Data extract |
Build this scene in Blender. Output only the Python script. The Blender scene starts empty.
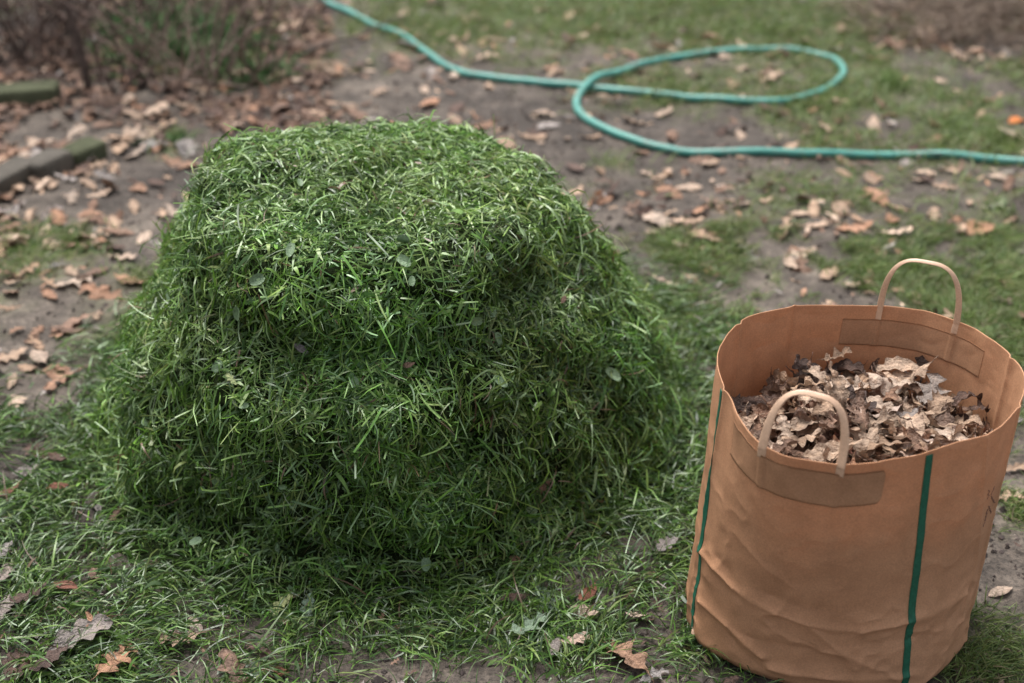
import bpy, math, random
import numpy as np
from mathutils import Vector, Matrix, Euler

random.seed(7)
RNG = np.random.default_rng(7)
R = math.radians
scene = bpy.context.scene
COL = scene.collection

# ------------------------------------------------------------------ camera
PITCH = R(29.5); CAMZ = 1.35; F = 1422.0; CX, CY = 512.0, 341.5
cam = bpy.data.cameras.new('camera'); camo = bpy.data.objects.new('camera', cam); COL.objects.link(camo)
cam.sensor_width = 36.0; cam.lens = F*36/1024; cam.clip_start = .05; cam.clip_end = 500
camo.location = (0, 0, CAMZ); camo.rotation_euler = (math.pi/2-PITCH, 0, 0)
cam.dof.use_dof = True; cam.dof.focus_distance = 1.95; cam.dof.aperture_fstop = 2.7
scene.camera = camo
sp, cp = math.sin(PITCH), math.cos(PITCH)

def at(px, py, z=0.0):
    """photo pixel -> point on the horizontal plane z"""
    a = (px-CX)/F; b = (CY-py)/F
    d = (a, b*sp+cp, b*cp-sp)
    k = (z-CAMZ)/d[2]
    return np.array((d[0]*k, d[1]*k, z))

def proj(P):
    P = np.asarray(P, float); x = P[..., 0]; y = P[..., 1]; z = P[..., 2]-CAMZ
    u = y*sp+z*cp; f = y*cp-z*sp
    f = np.where(f < .05, .05, f)
    return CX+F*x/f, CY-F*u/f

# ------------------------------------------------------------------ noise
def _hash(ix, iy, iz, seed):
    h = (ix*374761393+iy*668265263+iz*2147483647+seed*1274126177) & 0xFFFFFFFF
    h = ((h ^ (h >> 13))*1274126177) & 0xFFFFFFFF
    h = (h ^ (h >> 16)) & 0xFFFF
    return h/65535.0
def vnoise(x, y, z=0.0, seed=0):
    x, y, z = np.broadcast_arrays(np.asarray(x, float), np.asarray(y, float), np.asarray(z, float))
    ix = np.floor(x).astype(np.int64); iy = np.floor(y).astype(np.int64); iz = np.floor(z).astype(np.int64)
    fx = x-ix; fy = y-iy; fz = z-iz
    fx = fx*fx*(3-2*fx); fy = fy*fy*(3-2*fy); fz = fz*fz*(3-2*fz)
    r = 0
    for a in (0, 1):
        for b in (0, 1):
            for c in (0, 1):
                w = (fx if a else 1-fx)*(fy if b else 1-fy)*(fz if c else 1-fz)
                r = r+w*_hash(ix+a, iy+b, iz+c, seed)
    return r*2-1
def fbm(x, y, z=0.0, o=4, seed=0):
    r = 0; a = 1; t = 0; k = 1.0
    for i in range(o):
        r = r+a*vnoise(np.asarray(x)*k, np.asarray(y)*k, np.asarray(z)*k, seed+i*17); t += a; a *= .5; k *= 2.03
    return r/t
def sstep(a, b, x):
    t = np.clip((x-a)/(b-a), 0, 1); return t*t*(3-2*t)

# ------------------------------------------------------------------ mesh helpers
def mesh_np(name, V, Q, col=None, tris=None, smooth=True, uv=None):
    me = bpy.data.meshes.new(name)
    V = np.ascontiguousarray(V, np.float32).reshape(-1, 3)
    Q = np.zeros((0, 4), np.int32) if Q is None else np.asarray(Q, np.int32).reshape(-1, 4)
    T = np.zeros((0, 3), np.int32) if tris is None else np.asarray(tris, np.int32).reshape(-1, 3)
    me.vertices.add(len(V)); me.vertices.foreach_set('co', V.ravel())
    n = len(Q)*4+len(T)*3
    me.loops.add(n); li = np.concatenate([Q.ravel(), T.ravel()]).astype(np.int32)
    me.loops.foreach_set('vertex_index', li)
    me.polygons.add(len(Q)+len(T))
    ls = np.concatenate([np.arange(len(Q))*4, len(Q)*4+np.arange(len(T))*3]).astype(np.int32)
    me.polygons.foreach_set('loop_start', ls)
    me.polygons.foreach_set('use_smooth', np.full(len(Q)+len(T), smooth, bool))
    if col is not None:
        a = me.color_attributes.new('col', 'FLOAT_COLOR', 'POINT')
        c = np.ones((len(V), 4), np.float32); c[:, :3] = np.asarray(col).reshape(-1, 3)
        a.data.foreach_set('color', c.ravel())
    if uv is not None:
        l = me.uv_layers.new(name='uv'); l.data.foreach_set('uv', np.asarray(uv, np.float32)[li].ravel())
    me.update(calc_edges=True); me.validate(clean_customdata=False)
    return me

def link(name, me, mat=None, parent=None):
    o = bpy.data.objects.new(name, me); COL.objects.link(o)
    if mat is not None and not me.materials: me.materials.append(mat)
    if parent is not None: o.parent = parent
    return o
def tag(o, label=None, cat=None, group=None, kind=None):
    if label: o['label'] = label
    if cat: o['category'] = cat
    if group: o['group'] = group
    if kind: o['kind'] = kind
    return o
def thing(name, label, cat, loc=(0, 0, 0), group=None):
    o = bpy.data.objects.new(name, None); COL.objects.link(o); o.location = loc; o.empty_display_size = .05
    return tag(o, label, cat, group)

def grid_quads(n, m, wrap=False):
    i = np.arange(n-1)[:, None]; j = np.arange(m if wrap else m-1)[None]
    j2 = (j+1) % m
    return np.stack([i*m+j, i*m+j2, (i+1)*m+j2, (i+1)*m+j], -1).reshape(-1, 4)

def tube(path, rad, sides=8, cap=True):
    path = np.asarray(path, float); n = len(path); rad = np.broadcast_to(np.asarray(rad, float), (n,))
    T = np.gradient(path, axis=0); T /= np.linalg.norm(T, axis=1)[:, None]+1e-9
    up = np.array((0, 0, 1.)) if abs(T[0, 2]) < .9 else np.array((1., 0, 0))
    N = up-T*(T@up)[:, None]
    N /= np.linalg.norm(N, axis=1)[:, None]+1e-9
    B = np.cross(T, N); a = np.arange(sides)*2*math.pi/sides
    V = path[:, None]+rad[:, None, None]*(np.cos(a)[None, :, None]*N[:, None]+np.sin(a)[None, :, None]*B[:, None])
    V = V.reshape(-1, 3); Q = grid_quads(n, sides, True); T3 = []
    if cap:
        V = np.vstack([V, path[:1], path[-1:]]); c0 = n*sides
        for k in range(sides):
            T3.append((c0, (k+1) % sides, k)); T3.append((c0+1, (n-1)*sides+k, (n-1)*sides+(k+1) % sides))
    return V, Q, np.array(T3, int).reshape(-1, 3)
class MB:
    def __init__(s): s.V = []; s.Q = []; s.T = []; s.C = []; s.n = 0
    def add(s, V, Q=None, T=None, c=None):
        V = np.asarray(V, float).reshape(-1, 3); s.V.append(V)
        if Q is not None and len(Q): s.Q.append(np.asarray(Q)+s.n)
        if T is not None and len(T): s.T.append(np.asarray(T)+s.n)
        s.C.append(np.broadcast_to(np.asarray(c if c is not None else (1, 1, 1), float), (len(V), 3))); s.n += len(V)
    def mesh(s, name, smooth=True):
        return mesh_np(name, np.vstack(s.V), np.vstack(s.Q) if s.Q else None, np.vstack(s.C), np.vstack(s.T) if s.T else None, smooth)
def spline(P, n):
    P = np.asarray(P, float); d = np.r_[0, np.cumsum(np.linalg.norm(np.diff(P, axis=0), axis=1)**.5)]
    P2 = np.vstack([2*P[0]-P[1], P, 2*P[-1]-P[-2]])
    out = []
    t = np.linspace(0, d[-1], n)
    for q in t:
        i = min(max(np.searchsorted(d, q, 'right')-1, 0), len(P)-2); u = (q-d[i])/(d[i+1]-d[i])
        p0, p1, p2, p3 = P2[i:i+4]
        out.append(.5*((2*p1)+(-p0+p2)*u+(2*p0-5*p1+4*p2-p3)*u*u+(-p0+3*p1-3*p2+p3)*u**3))
    return np.array(out)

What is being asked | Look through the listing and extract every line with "scene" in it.

Finished task |
Build this scene in Blender. Output only the Python script. The Blender scene starts empty.
scene = bpy.context.scene
COL = scene.collection
scene.camera = camo